Aquaculture for all

Bluefin Quota Dropped By Only 600 Tonnes

Sustainability Politics

EU - Short-term interests have taken priority over sustainability and common sense at the recent meeting of the International Commission for the Conservation of Atlantic Tunas (ICCAT) in Paris, which once again failed to establish measures sufficiently stringent to allow the severely overfished Mediterranean bluefin tuna to recover, says WWF.

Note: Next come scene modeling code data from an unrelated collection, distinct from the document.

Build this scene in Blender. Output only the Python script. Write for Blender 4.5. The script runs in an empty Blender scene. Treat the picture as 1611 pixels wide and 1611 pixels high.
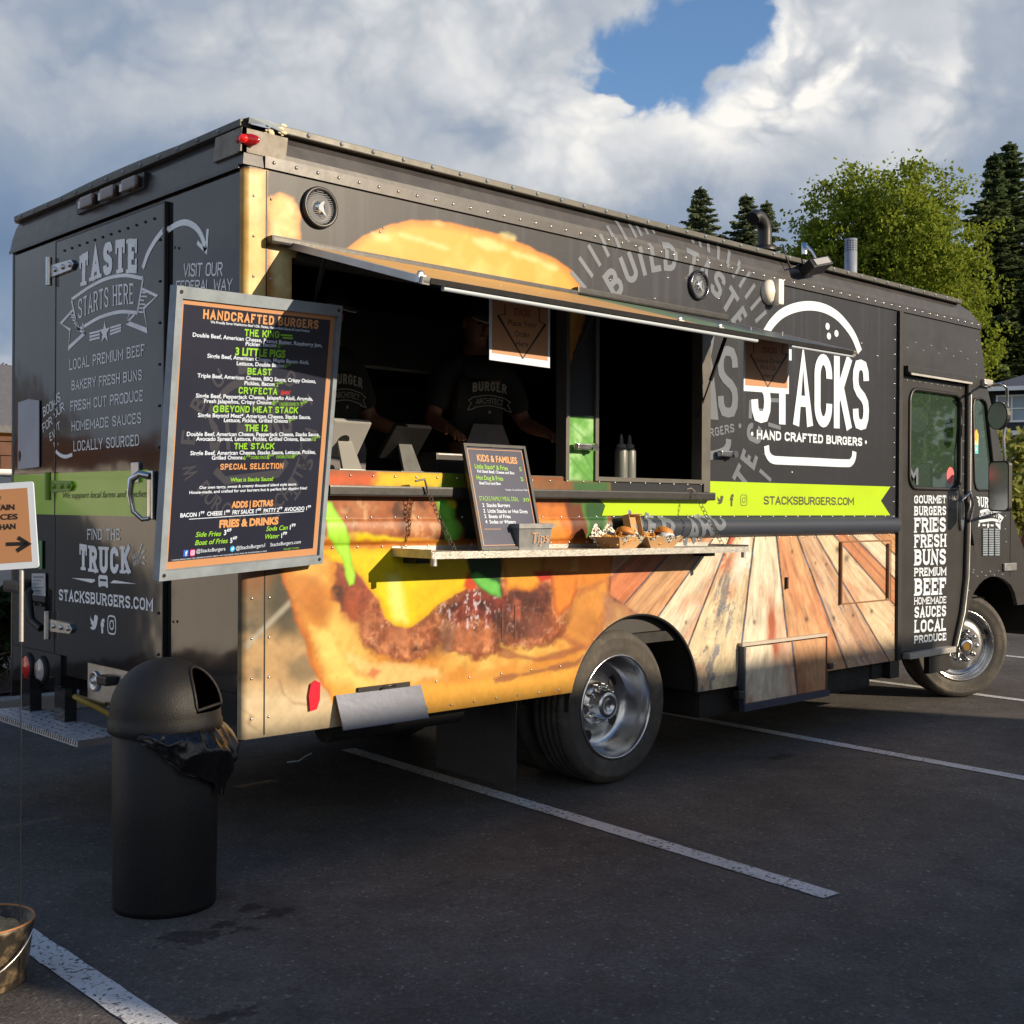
import bpy, bmesh, math, random
import numpy as np
from mathutils import Vector, Matrix
from mathutils.geometry import tessellate_polygon
random.seed(7)
RS = np.random.RandomState(11)
D = bpy.data
scene = bpy.context.scene
col = scene.collection

# ------------------------------------------------------------------ camera, sky, sun, exposure
F, CPX = 1916.0, 805.5
CAM = np.array([-2.531, -4.228, 1.45])
TH, ROLL, PITCH = math.radians(46.605), math.radians(.33), math.atan(-8.0 / F)
_fw = np.array([math.cos(TH), math.sin(TH), 0]); _rt = np.array([math.sin(TH), -math.cos(TH), 0]); _up = np.array([0, 0, 1.])
VF = _fw * math.cos(PITCH) + _up * math.sin(PITCH)
_u = _up * math.cos(PITCH) - _fw * math.sin(PITCH)
VR = _rt * math.cos(ROLL) + _u * math.sin(ROLL)
VU = _u * math.cos(ROLL) - _rt * math.sin(ROLL)
cd = D.cameras.new("camera"); cam = D.objects.new("camera", cd); col.objects.link(cam)
cd.sensor_width = 36; cd.lens = F / 1611 * 36; cd.clip_start = .05; cd.clip_end = 3000
cam.matrix_world = Matrix([[VR[0], VU[0], -VF[0], CAM[0]], [VR[1], VU[1], -VF[1], CAM[1]], [VR[2], VU[2], -VF[2], CAM[2]], [0, 0, 0, 1]])
scene.camera = cam

SUN = Vector((.46, -1, .39)).normalized()
SUN_STRENGTH, SKY_STRENGTH, CLOUD_STRENGTH, EXPOSURE = 5.0, .115, .74, 0.5
sl = D.lights.new("sun", 'SUN'); so = D.objects.new("sun", sl); col.objects.link(so)
sl.energy = SUN_STRENGTH; sl.angle = math.radians(.5); sl.color = (1, .82, .60)
so.rotation_euler = SUN.to_track_quat('Z', 'Y').to_euler(); so.location = (10, -20, 15)
scene.view_settings.view_transform = 'Standard'
try: scene.view_settings.look = 'None'
except Exception: pass
scene.view_settings.exposure = EXPOSURE; scene.view_settings.gamma = 1
scene.render.engine = 'CYCLES'
scene.cycles.max_bounces = 8; scene.cycles.transparent_max_bounces = 12
scene.cycles.use_denoising = True
scene.cycles.sample_clamp_indirect = 8

def srgb(r, g, b):
    f = lambda c: (c / 12.92 if c <= .04045 else ((c + .055) / 1.055) ** 2.4)
    return tuple(f(c / 255.) for c in (r, g, b))

def build_world():
    w = D.worlds.new("World"); scene.world = w; w.cycles.sampling_method = 'MANUAL'; w.cycles.sample_map_resolution = 512; w.use_nodes = True
    t = w.node_tree; n = t.nodes; n.clear(); L = t.links.new
    out = n.new('ShaderNodeOutputWorld')
    sky = n.new('ShaderNodeTexSky'); sky.sky_type = 'NISHITA'; sky.sun_disc = False
    sky.sun_elevation = math.asin(SUN.z); sky.sun_rotation = math.atan2(SUN.x, SUN.y)
    sky.air_density = 1.0; sky.dust_density = .1; sky.ozone_density = 4.0
    b1 = n.new('ShaderNodeBackground'); b1.inputs[1].default_value = SKY_STRENGTH; L(sky.outputs[0], b1.inputs[0])
    tc = n.new('ShaderNodeTexCoord')
    def M(op, a, b=None, clamp=False):
        m = n.new('ShaderNodeMath'); m.operation = op; m.use_clamp = clamp
        for i, v in enumerate((a, b)):
            if v is None: continue
            if isinstance(v, (int, float)): m.inputs[i].default_value = v
            else: L(v, m.inputs[i])
        return m.outputs[0]
    sep = n.new('ShaderNodeSeparateXYZ'); L(tc.outputs['Generated'], sep.inputs[0])
    x, y, z = sep.outputs
    az = M('MULTIPLY', M('ARCTAN2', y, x), 180 / math.pi)      # degrees from the truck's long axis, towards its far side
    el = M('MULTIPLY', M('ARCSINE', z), 180 / math.pi)
    def noise(scale, det, rough, off=(0, 0, 0), dist=0., st=(1, 1, 1)):
        mp = n.new('ShaderNodeMapping'); mp.inputs['Location'].default_value = off; mp.inputs['Scale'].default_value = st
        L(tc.outputs['Generated'], mp.inputs[0])
        t_ = n.new('ShaderNodeTexNoise'); t_.inputs['Scale'].default_value = scale; t_.inputs['Detail'].default_value = det
        t_.inputs['Roughness'].default_value = rough; t_.inputs['Distortion'].default_value = dist
        L(mp.outputs[0], t_.inputs['Vector']); return M('SUBTRACT', t_.outputs[0], .5)
    def puff(scale, off, det=5, rough=.55):
        mp = n.new('ShaderNodeMapping'); mp.inputs['Location'].default_value = off; mp.inputs['Scale'].default_value = (1, 1, 1.25); L(tc.outputs['Generated'], mp.inputs[0])
        wn = n.new('ShaderNodeTexNoise'); wn.inputs['Scale'].default_value = scale * .8; wn.inputs['Detail'].default_value = 6; L(mp.outputs[0], wn.inputs['Vector'])
        vm = n.new('ShaderNodeVectorMath'); vm.operation = 'MULTIPLY_ADD'; L(wn.outputs['Color'], vm.inputs[0]); vm.inputs[1].default_value = (.16, .16, .16); L(mp.outputs[0], vm.inputs[2])
        v = n.new('ShaderNodeTexVoronoi'); v.feature = 'F1'; v.inputs['Scale'].default_value = scale; v.inputs['Detail'].default_value = det; v.inputs['Roughness'].default_value = rough; v.inputs['Lacunarity'].default_value = 2.2; L(vm.outputs[0], v.inputs['Vector'])
        return M('SUBTRACT', .50, v.outputs['Distance'])
    n1 = noise(3.2, 8, .58, (3.1, .4, .2)); n2 = noise(3.2, 8, .58, (9.7, 5.2, 1.2)); n3 = noise(7, 10, .62, (1, 2, 3), .3)
    n4 = noise(2.2, 6, .5, (4, 7, 2), 0, (1, 1, 3)); n5 = noise(18, 8, .65, (5, 1, 3), .2); pf = puff(7, (2.3, 1.1, .4), 3)
    wx = M('ADD', az, M('ADD', M('MULTIPLY', n1, 12), M('ADD', M('MULTIPLY', n3, 5), M('MULTIPLY', pf, 6))))
    wy = M('ADD', el, M('ADD', M('MULTIPLY', n2, 8), M('ADD', M('MULTIPLY', n3, 4), M('MULTIPLY', pf, -4))))
    def blob(a0, e0, sa, se, pw=2):
        dx = M('DIVIDE', M('SUBTRACT', wx, a0), sa); dy = M('DIVIDE', M('SUBTRACT', wy, e0), se)
        r = M('ADD', M('POWER', M('ABSOLUTE', dx), pw), M('POWER', M('ABSOLUTE', dy), pw))
        return M('EXPONENT', M('MULTIPLY', r, -1))
    # brightness of the cloud deck: puffs that catch the low sun and slate undersides
    lumps = M('MULTIPLY', pf, .34)
    base = M('ADD', .535, M('ADD', M('MULTIPLY', n4, .42), M('ADD', M('MULTIPLY', n3, .26), M('MULTIPLY', n5, .12)))); puffs = None
    for (px, py, sa, se, amp) in CLOUDS:
        d = ray(px, py); d = d / np.linalg.norm(d)
        bb = M('MULTIPLY', blob(math.degrees(math.atan2(d[1], d[0])), math.degrees(math.asin(d[2])), sa, se), amp)
        base = M('ADD', base, bb)
        if amp > .2: puffs = bb if puffs is None else M('ADD', puffs, bb)
    base = M('ADD', base, M('MULTIPLY', lumps, M('ADD', .55, M('MULTIPLY', puffs, 2.2))))
    # the deck is thicker overhead and thin, blue and bright low in the west
    wst = blob(178, 16, 55, 24); wst2 = blob(-120, 18, 70, 24); zen = n.new('ShaderNodeMapRange'); L(el, zen.inputs[0]); zen.inputs[1].default_value, zen.inputs[2].default_value, zen.inputs[3].default_value, zen.inputs[4].default_value = 32, 58, 0, .7
    base = M('SUBTRACT', M('ADD', base, M('MULTIPLY', M('MAXIMUM', wst, M('MULTIPLY', wst2, .5)), .8)), zen.outputs[0])
    cr0 = n.new('ShaderNodeValToRGB'); L(base, cr0.inputs[0]); cr_e = cr0
    e = cr0.color_ramp.elements
    stops = [(0., srgb(98, 122, 154)), (.22, srgb(124, 145, 172)), (.42, srgb(154, 166, 184)), (.60, srgb(186, 192, 200)), (.80, srgb(218, 219, 221)), (1., srgb(250, 247, 240))]
    e[0].position, e[0].color = stops[0][0], (*stops[0][1], 1); e[1].position, e[1].color = stops[-1][0], (*stops[-1][1], 1)
    for p, c in stops[1:-1]:
        q = e.new(p); q.color = (*c, 1)
    blu = n.new('ShaderNodeMapRange'); L(M('MAXIMUM', wst, M('MULTIPLY', zen.outputs[0], 1.4)), blu.inputs[0]); blu.inputs[1].default_value, blu.inputs[2].default_value = .1, .6
    cr = n.new('ShaderNodeMix'); cr.data_type = 'RGBA'; cr.blend_type = 'MULTIPLY'; L(blu.outputs[0], cr.inputs[0]); L(cr0.outputs[0], cr.inputs[6]); cr.inputs[7].default_value = (.58, .80, 1.12, 1)
    b2 = n.new('ShaderNodeBackground'); L(cr.outputs[2], b2.inputs[0]); b2.inputs[1].default_value = CLOUD_STRENGTH
    hole = None
    for (px, py, sa, se, amp) in HOLES:
        d = ray(px, py); d = d / np.linalg.norm(d)
        h = M('MULTIPLY', blob(math.degrees(math.atan2(d[1], d[0])), math.degrees(math.asin(d[2])), sa, se, 2.5), amp)
        hole = h if hole is None else M('MAXIMUM', hole, h)
    mr = n.new('ShaderNodeMapRange'); mr.interpolation_type = 'SMOOTHSTEP'; L(hole, mr.inputs[0])
    mr.inputs[1].default_value = .12; mr.inputs[2].default_value = .66; mr.inputs[3].default_value = 1; mr.inputs[4].default_value = 0
    mx = n.new('ShaderNodeMixShader'); L(mr.outputs[0], mx.inputs[0]); L(b1.outputs[0], mx.inputs[1]); L(b2.outputs[0], mx.inputs[2])
    L(mx.outputs[0], out.inputs[0])

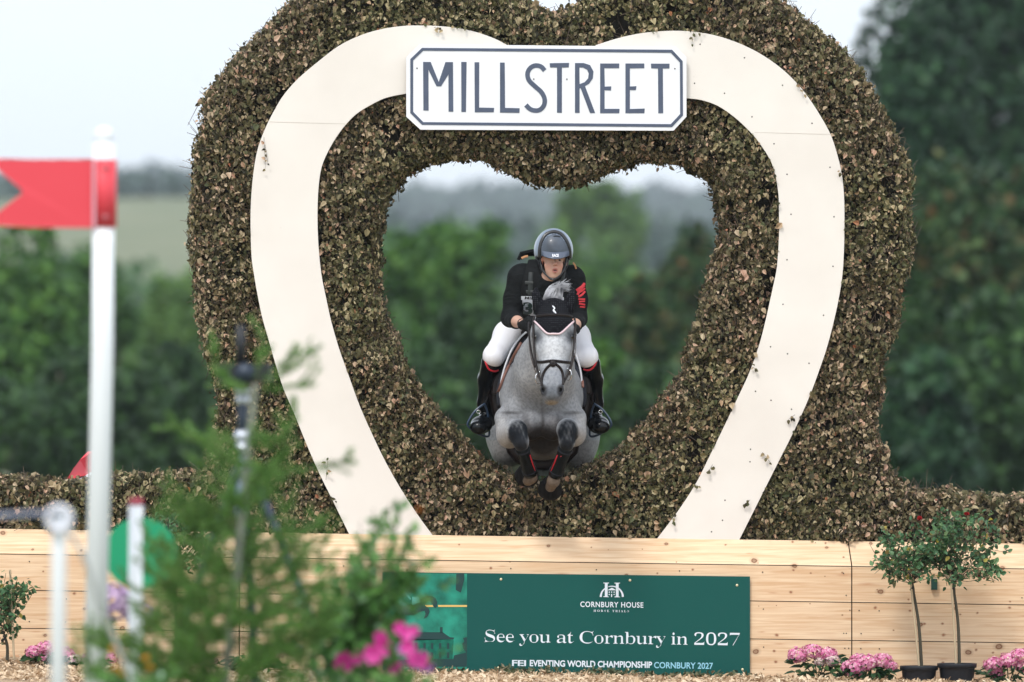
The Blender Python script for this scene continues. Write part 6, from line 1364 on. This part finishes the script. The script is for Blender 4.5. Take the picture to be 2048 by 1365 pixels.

Short-term interests have taken priority over sustainability and common sense at the recent meeting of the International Commission for the Conservation of Atlantic Tunas (ICCAT) in Paris, which once again failed to establish measures sufficiently stringent to allow the severely overfished Mediterranean bluefin tuna to recover, says WWF.

Under pressure from the Mediterranean fishing industry and countries benefiting from the highly profitable trade of the sushi favourite red-fleshed bluefin tuna, ICCAT endorsed an annual catch still far too high to enable the species recovery and held back efforts to regulate the fishery in the Mediterranean, where the eastern Atlantic population of bluefin tuna migrates to spawn.

Commission members decided to drop the 2011 eastern bluefin fishing quota by only 600 tonnes, from 13,500 tonnes to 12,900 while WWF was urging a catch of less than 6,000 tonnes in line with more precautionary recommendations to enable recovery of the overexploited fish stocks. What has been decided does almost nothing to help the troubled species recover.

"Greed and mismanagement have taken priority over sustainability and common sense at this ICCAT meeting when it comes to Atlantic bluefin. This measly quota reduction is insufficient to ensure the recovery of bluefin tuna in the Mediterranean Sea, said Dr Sergi Tudela, Head of WWF Mediterreans Fisheries Programme.

After years of observing ICCAT and countless opportunities to do the right thing, it is clear to us that the commissions interests lie not in the sustainable harvesting of bluefin tuna but in pandering to short-term business interests. There have been no effective measures implemented here to deal with widespread illegal and unreported fishing for bluefin tuna in the Mediterranean, said Dr Tudela.

A proposal to ban international trade in Atlantic bluefin tuna through a listing on the Convention on International Trade in Endangered Species (CITES) was defeated in Doha, Qatar last March. But the main harvesting and consuming countries of eastern Atlantic bluefin tuna, the EU and Japan as well as Norway, Canada and the US promised to lead in getting sustainable and science-based fisheries management measures adopted at this years ICCAT meeting.

Japan in particular opposed the CITES listing and stressed that ICCAT was the place to sustainably manage Atlantic bluefin tuna and that countries would show the world ICCAT is capable of ensuring the recovery of the species.

Oceana, a large international ocean conservation organisation, called the ICCAT meeting a massive failure for bluefin tuna".

While ICCAT reduced the allowed catch for eastern Atlantic bluefin tuna to 12,900 tonnes, this four per cent reduction is almost laughable, says Oceana. Furthermore, ICCAT failed completely to take action to establish spawning ground sanctuaries, a basic and much-needed management measure.

Oceana supports a closure of the bluefin tuna fishery until a system is in place that follows scientific advice on catch levels, ensures stock recovery, stops illegal fishing, and protects bluefin tuna spawning areas in the Gulf of Mexico and Mediterranean Sea.